To do: Which lines include the word "part"? Copy each of them.

::::

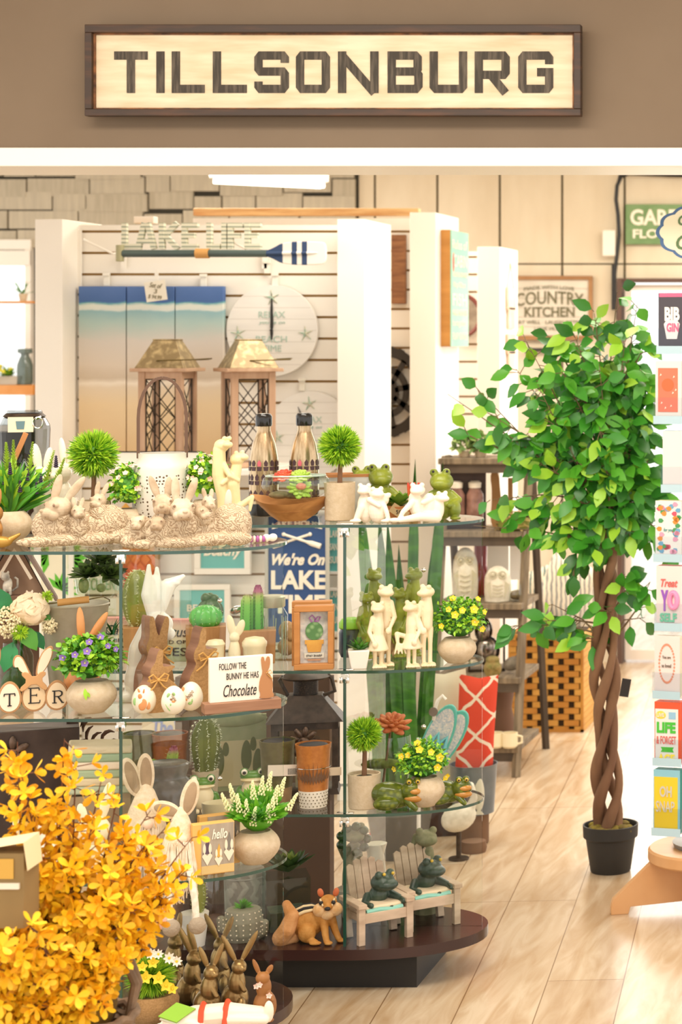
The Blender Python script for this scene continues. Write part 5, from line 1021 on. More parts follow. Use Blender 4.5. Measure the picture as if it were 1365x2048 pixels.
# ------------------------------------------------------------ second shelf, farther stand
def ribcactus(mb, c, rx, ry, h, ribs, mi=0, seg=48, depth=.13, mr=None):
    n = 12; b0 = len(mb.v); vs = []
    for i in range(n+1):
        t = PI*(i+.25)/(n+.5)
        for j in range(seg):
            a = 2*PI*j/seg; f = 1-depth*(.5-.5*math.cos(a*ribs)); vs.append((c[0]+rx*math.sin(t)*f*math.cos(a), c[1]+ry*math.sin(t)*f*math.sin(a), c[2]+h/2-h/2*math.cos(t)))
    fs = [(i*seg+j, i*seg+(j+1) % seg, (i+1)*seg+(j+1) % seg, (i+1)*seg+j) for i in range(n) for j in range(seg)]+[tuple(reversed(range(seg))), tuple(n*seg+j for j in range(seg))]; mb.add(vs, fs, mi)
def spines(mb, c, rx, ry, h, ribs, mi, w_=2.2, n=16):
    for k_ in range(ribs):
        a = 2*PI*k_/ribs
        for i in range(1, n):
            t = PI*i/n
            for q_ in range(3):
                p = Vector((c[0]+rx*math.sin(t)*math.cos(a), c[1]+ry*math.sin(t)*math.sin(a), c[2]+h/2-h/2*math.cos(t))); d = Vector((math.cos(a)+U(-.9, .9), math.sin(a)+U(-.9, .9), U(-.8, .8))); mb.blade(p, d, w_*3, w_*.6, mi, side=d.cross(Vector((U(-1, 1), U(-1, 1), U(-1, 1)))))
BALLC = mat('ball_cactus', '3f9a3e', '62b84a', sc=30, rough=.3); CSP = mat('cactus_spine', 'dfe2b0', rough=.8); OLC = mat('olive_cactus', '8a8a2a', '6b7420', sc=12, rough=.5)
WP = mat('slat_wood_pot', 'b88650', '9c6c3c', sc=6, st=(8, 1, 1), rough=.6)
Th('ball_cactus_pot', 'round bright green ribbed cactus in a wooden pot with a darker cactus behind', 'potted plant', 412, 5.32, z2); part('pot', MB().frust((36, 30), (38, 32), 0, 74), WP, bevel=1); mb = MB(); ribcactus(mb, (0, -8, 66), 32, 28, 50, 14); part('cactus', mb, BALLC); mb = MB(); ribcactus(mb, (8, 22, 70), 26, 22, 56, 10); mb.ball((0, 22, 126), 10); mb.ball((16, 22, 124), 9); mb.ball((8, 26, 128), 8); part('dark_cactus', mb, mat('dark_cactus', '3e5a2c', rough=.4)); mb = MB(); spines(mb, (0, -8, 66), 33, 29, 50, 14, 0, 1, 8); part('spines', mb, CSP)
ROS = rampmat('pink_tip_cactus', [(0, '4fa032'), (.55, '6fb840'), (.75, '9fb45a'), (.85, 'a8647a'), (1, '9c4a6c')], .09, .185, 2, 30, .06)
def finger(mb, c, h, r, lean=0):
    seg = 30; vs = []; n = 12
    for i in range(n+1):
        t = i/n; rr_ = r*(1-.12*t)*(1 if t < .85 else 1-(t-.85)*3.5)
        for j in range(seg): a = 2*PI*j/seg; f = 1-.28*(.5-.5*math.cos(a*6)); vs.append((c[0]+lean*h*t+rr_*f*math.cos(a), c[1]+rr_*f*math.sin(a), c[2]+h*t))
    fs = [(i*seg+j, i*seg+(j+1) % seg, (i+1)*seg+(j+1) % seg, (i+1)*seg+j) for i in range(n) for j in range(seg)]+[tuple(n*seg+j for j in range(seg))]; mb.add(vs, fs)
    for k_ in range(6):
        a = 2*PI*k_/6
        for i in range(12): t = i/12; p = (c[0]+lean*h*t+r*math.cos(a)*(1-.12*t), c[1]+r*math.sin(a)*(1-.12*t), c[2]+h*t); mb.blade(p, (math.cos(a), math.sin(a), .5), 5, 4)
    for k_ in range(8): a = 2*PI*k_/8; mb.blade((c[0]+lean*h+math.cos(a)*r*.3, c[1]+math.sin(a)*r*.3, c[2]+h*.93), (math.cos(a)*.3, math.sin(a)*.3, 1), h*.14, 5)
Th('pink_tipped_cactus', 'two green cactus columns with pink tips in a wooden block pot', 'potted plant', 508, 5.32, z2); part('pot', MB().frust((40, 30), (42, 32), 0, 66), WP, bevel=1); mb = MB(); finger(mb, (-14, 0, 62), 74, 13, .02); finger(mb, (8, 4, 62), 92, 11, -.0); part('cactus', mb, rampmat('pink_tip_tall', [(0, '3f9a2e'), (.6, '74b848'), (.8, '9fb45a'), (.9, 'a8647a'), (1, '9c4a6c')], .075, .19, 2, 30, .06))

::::

Task output:
The Blender Python script for this scene continues. Write part 5, from line 1021 on. More parts follow. Use Blender 4.5. Measure the picture as if it were 1365x2048 pixels.
Th('ball_cactus_pot', 'round bright green ribbed cactus in a wooden pot with a darker cactus behind', 'potted plant', 412, 5.32, z2); part('pot', MB().frust((36, 30), (38, 32), 0, 74), WP, bevel=1); mb = MB(); ribcactus(mb, (0, -8, 66), 32, 28, 50, 14); part('cactus', mb, BALLC); mb = MB(); ribcactus(mb, (8, 22, 70), 26, 22, 56, 10); mb.ball((0, 22, 126), 10); mb.ball((16, 22, 124), 9); mb.ball((8, 26, 128), 8); part('dark_cactus', mb, mat('dark_cactus', '3e5a2c', rough=.4)); mb = MB(); spines(mb, (0, -8, 66), 33, 29, 50, 14, 0, 1, 8); part('spines', mb, CSP)
Th('pink_tipped_cactus', 'two green cactus columns with pink tips in a wooden block pot', 'potted plant', 508, 5.32, z2); part('pot', MB().frust((40, 30), (42, 32), 0, 66), WP, bevel=1); mb = MB(); finger(mb, (-14, 0, 62), 74, 13, .02); finger(mb, (8, 4, 62), 92, 11, -.0); part('cactus', mb, rampmat('pink_tip_tall', [(0, '3f9a2e'), (.6, '74b848'), (.8, '9fb45a'), (.9, 'a8647a'), (1, '9c4a6c')], .075, .19, 2, 30, .06))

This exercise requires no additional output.